Who Really Controls Marilyn Monroe’s Image?

Few figures in popular culture remain as omnipresent as Marilyn Monroe. Her face still appears on T-shirts, perfumes, luxury campaigns, makeup collections, exhibitions, posters, mugs, jewelry, and advertisements around the world. In many ways, Marilyn has become more than an actress. She turned into an instantly recognizable visual language. The problem is that behind this seemingly simple permanence lies one of the most complex disputes in modern history involving image rights, memory, celebrity, and intellectual property.

The actress’s centenary, celebrated in 2026, has reignited a question that sounds simple but is anything but: has Marilyn Monroe’s image finally entered the public domain?

The short answer is no.

And the long answer is even more interesting.
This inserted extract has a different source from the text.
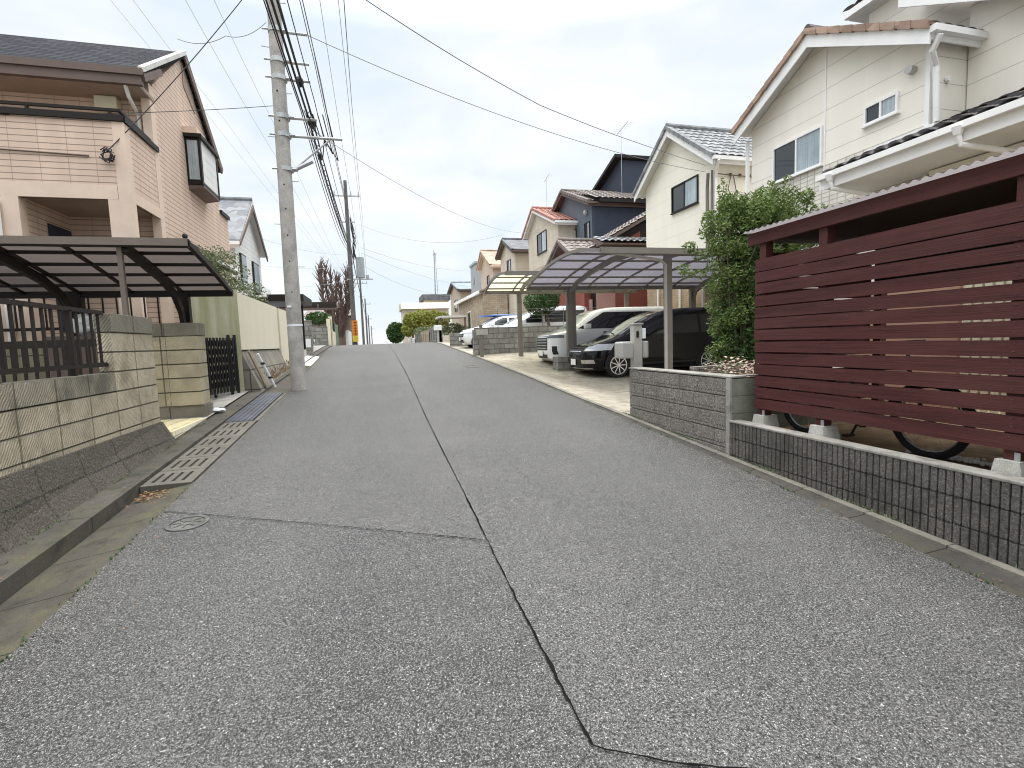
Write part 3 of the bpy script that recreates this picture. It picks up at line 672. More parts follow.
# ================================================================== LEFT HOUSE
t = thing('tan_house', 'two storey tan clad house with dark shingle roof and balcony at left', 'house', (-7, 14, 1.1)); H = t
XS = -4.05; YF = 10.6; YW = 12.1
mb = MB(); mb.box(-12,-XS*0-4.06,16.25,17.1,1.1,5.45)
mb.prism([(YW,1.1),(16.25,1.1),(16.25,6.75),(14.0,8.45),(YW,6.95)], 'x', -12, XS); mb.build('wall', 'tan', t)
mb = MB(); mb.box(-12,XS-.003,YF,YF+.14,4.42,5.62); mb.box(XS-.14,XS,YF+.005,YW,4.42,5.62); W1 = mb.build('balcony_wall', 'tan', t)
mb = MB(); mb.box(XS-.17,XS+.012,YF-.012,YF+.2,1.1,5.60); mb.box(-12,XS-.18,YF-.006,YF+.02,4.28,4.52); mb.box(XS-.02,XS+.006,YF+.2,YW,4.26,4.46)
mb.box(-4.39,XS-.17,YF-.004,YF+.18,1.1,4.28); mb.box(-5.92,-5.69,YF-.006,YF+.18,1.1,4.28); mb.box(XS-.15,XS+.004,YW-.2,YW+.02,1.1,6.9); mb.box(-12,-5.92,YF,YF+.15,1.1,4.28)
mb.build('trim', 'tantrim', t)
mb = MB(); mb.box(-12,XS-.14,YF+.14,YW,4.30,4.42); mb.build('porch_ceiling', 'soffitb', t)
mb = MB(); mb.box(-5.85,-5.70,YF+.18,YW,1.1,4.3); mb.build('porch_side_wall', 'tan', t)
mb = MB(); mb.box(-5.70,-5.67,YF+.75,YW-.05,2.0,4.0); d_ = mb.build('front_door', 'navy', t)
mb = MB(); mb.tube([(-5.64,YF+.9,2.9),(-5.64,YF+.9,3.3)], .015, 6); mb.build('handle', 'alu', d_)
mb = MB(); mb.bar((-12,YF+.05,5.66),(XS+.02,YF+.05,5.66),.20,.10); mb.bar((XS-.06,YF,5.66),(XS-.06,YW-.05,5.66),.20,.10); mb.build('balcony_coping', 'darkmetal', t)
mb = MB(); mb.bar((-12,YF+.05,5.82),(XS-.04,YF+.05,5.82),.05,.045); mb.bar((XS-.06,YF+.05,5.82),(XS-.06,YW,5.78),.05,.045)
for x in (-9,-7.2,-5.45,-4.25): mb.bar((x,YF+.05,5.68),(x,YF+.05,5.82),.04,.04)
mb.build('balcony_rail', 'darkmetal', t)
# roof
mb = MB().use('shingle'); 
mb.hexa([(-12.3,11.38,6.78),(XS+.10,11.38,6.78),(XS+.10,14.0,8.47),(-12.3,14.0,8.47),(-12.3,11.38,6.90),(XS+.10,11.38,6.90),(XS+.10,14.0,8.60),(-12.3,14.0,8.60)])
mb.hexa([(-12.3,14.0,8.47),(XS+.10,14.0,8.47),(XS+.10,16.45,6.62),(-12.3,16.45,6.62),(-12.3,14.0,8.60),(XS+.10,14.0,8.60),(XS+.10,16.45,6.74),(-12.3,16.45,6.74)])
rf = mb.build('roof', None, t)
mb = MB()
for (a, b) in (((11.36,6.82),(14.0,8.53)),):
    mb.hexa([(XS+.04,a[0],a[1]+.02),(XS+.145,a[0],a[1]+.02),(XS+.145,b[0],b[1]+.02),(XS+.04,b[0],b[1]+.02),(XS+.04,a[0],a[1]+.12),(XS+.145,a[0],a[1]+.12),(XS+.145,b[0],b[1]+.12),(XS+.04,b[0],b[1]+.12)])
mb.build('verge_flashing', 'whiteconc', rf)
mb = MB(); mb.bar((XS+.11,14.0,8.50),(XS+.11,16.45,6.66),.04,.20,(0,0,1)); mb.build('verge_board', 'brownfascia', rf); mb = MB(); mb.bar((XS+.115,11.37,6.74),(XS+.115,12.3,7.3),.05,.13); mb.build('verge_board', 'brownfascia', rf)
mb = MB(); mb.prism([(14.02,8.40),(14.02,7.85),(14.7,7.5),(14.7,7.9)], 'x', XS+.001, XS+.02); mb.build('gable_vent', 'soffitb', t)
mb = MB(); mb.box(-12.3,XS+.12,11.30,11.40,6.76,6.885); mb.box(-12.3,XS+.09,11.34,11.44,6.60,6.757); mb.build('gutter', 'brownfascia', rf)
mb = MB(); mb.box(-12.3,XS+.02,11.44,YW,6.60,6.68); mb.build('soffit', 'soffitb', rf)
mb = MB(); mb.bbox(-5.0,-4.62,YW-.20,YW,6.32,6.59,.02); mb.build('vent_box', 'cream', t)
mb = MB(); mb.tube([(-4.27,11.44,6.62),(-4.28,11.58,6.46),(-4.31,YW-.06,6.3),(-4.31,YW-.06,5.0)], .035, 8); mb.build('downpipe', 'white', t); mb = MB(); mb.tube([(-5.98,YF-.06,4.2),(-5.98,YF-.06,1.2)], .05, 8); mb.build('downpipe', 'white', t)
mb = MB(); mb.tube([(-9.5,YF-.02,5.07),(-7,YF-.03,5.06),(-4.6,YF-.02,5.0)], .014, 6); mb.build('wall_cable', 'brownfascia', t)
mb = MB()
for k in range(7):
    a = rnd.uniform(0,6); mb.tube([(-4.30+.10*math.cos(a+q*.9)*rnd.uniform(.5,1.2), YF-.06-.01*k, 5.0+.11*math.sin(a+q*.9)*rnd.uniform(.5,1.3)) for q in range(6)], .010, 5)
mb.build('cable_knot', 'cable', t)
# oriel window on the gable wall
w_ = MB().box(XS+.0,XS+.32,13.78,13.80,5.52,6.60).box(XS,XS+.32,15.08,15.10,5.52,6.60).box(XS,XS+.32,13.8,15.08,5.50,5.58).box(XS-.02,XS+.38,13.7,15.16,6.58,6.66).box(XS+.29,XS+.33,13.74,13.84,5.5,6.6).box(XS+.29,XS+.33,15.04,15.12,5.5,6.6).build('bay_window', 'darkmetal', t)
MB().box(XS+.28,XS+.31,13.84,15.04,5.58,6.58).build('pane', 'whitewall', w_)
MB().box(XS+.05,XS+.27,13.765,13.778,5.62,6.52).build('pane', 'glassl', w_)
MB().prism([(XS,5.40),(XS,5.5),(XS+.32,5.5),(XS+.32,5.46)], 'y', 13.8, 15.08).build('underside', 'brownfascia', w_)
MB().box(XS,XS+.3,13.7,14.3,6.66,6.8).build('hood', 'tantrim', w_)
mb = MB(); mb.tube([(XS,12.9,3.95),(XS+.1,12.9,3.95),(XS+.1,12.9,4.1)], .03, 6); mb.ball((XS+.1,12.9,4.12), .06, 8, 6); mb.build('wall_lamp', 'black', t)
w_ = MB().box(XS,XS+.05,13.6,15.4,2.3,4.0).build('window', 'darkmetal', t); MB().box(XS+.05,XS+.06,13.68,15.32,2.38,3.92).build('pane', 'glassd', w_)
mb = MB(); mb.hexa([(XS,13.4,3.72),(XS+.55,13.4,3.6),(XS+.55,15.3,3.6),(XS,15.3,3.72),(XS,13.4,4.12),(XS+.55,13.4,3.72),(XS+.55,15.3,3.72),(XS,15.3,4.12)]); mb.build('awning', 'brownfascia', t)
mb = MB(); mb.bar((XS+.56,13.4,3.68),(XS+.56,15.3,3.68),.04,.09); mb.build('awning_gutter', 'white', t)
mb = MB(); mb.bar((XS-.03,16.3,5.50),(XS-.03,17.12,5.50),.16,.10); mb.build('rear_coping', 'darkmetal', t)
w_ = MB().box(-7.6,-6.2,YF-.03,YF+.0,1.5,3.9).build('window', 'darkmetal', t)
MB().box(-7.5,-6.3,YF-.04,YF-.03,1.6,3.8).build('pane', 'glassd', w_)
# terrace fence in front of house
t = thing('terrace_railing', 'dark baluster railing before the tan house under the carport', 'railing', (-6, 10.3, 1.9))
MB().bar((-10,10.38,2.86),(-3.55,10.38,2.86),.04,.05).build('rail', 'darkmetal', t); MB().bar((-10,10.38,2.02),(-3.55,10.38,2.02),.04,.05).build('rail', 'darkmetal', t)
mb = MB(); x = -10
while x < -3.5: mb.bar((x,10.38,2.0),(x,10.38,2.86),.022,.022); x += .21
mb.build('balusters', 'darkmetal', t)
MB().box(-10,-3.76,10.34,10.58,.7,1.72).build('terrace_base', 'comb2', t)
# white bag on the terrace
t = thing('covered_bundle', 'pale crumpled plastic bundle with a stick seen under the left carport', 'bundle', (-4.3,9.7,1.6))
mb = MB(); mb.ball((-4.45,9.7,2.05), .24, 12, 8, (1.2,.8,.75), .16); mb.build('sheet', 'bag', t)
MB().tube([(-4.5,9.6,1.9),(-4.75,9.6,2.45)], .018, 6).build('stick', 'darkmetal', t)
MB().box(-4.9,-4.0,9.4,10.0,.7,1.86).build('crate', 'brownfascia', t)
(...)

Because Marilyn Monroe does not legally exist as a single entity. Her image is fragmented across photographers, estates, film studios, trademarks, publicity contracts, and different international legal systems. Depending on what is being used, who is using it, and in which country, the rights can change entirely.

Today, most of the official commercial exploitation tied to the Marilyn Monroe name and brand is controlled by Authentic Brands Group, the company that also manages names such as Elvis Presley, Muhammad Ali, and Sports Illustrated. It oversees official licensing deals, products, campaigns, and commercial uses associated with the Marilyn Monroe identity.

But the story began long before that.

When Marilyn died in 1962, much of her estate was left to Lee Strasberg, the director of the Actors Studio and one of the most important figures in her professional life. Decades later, control passed to Anna Strasberg, Lee’s widow, precisely at the moment when 1980s and 1990s pop culture transformed Marilyn into a global merchandising machine.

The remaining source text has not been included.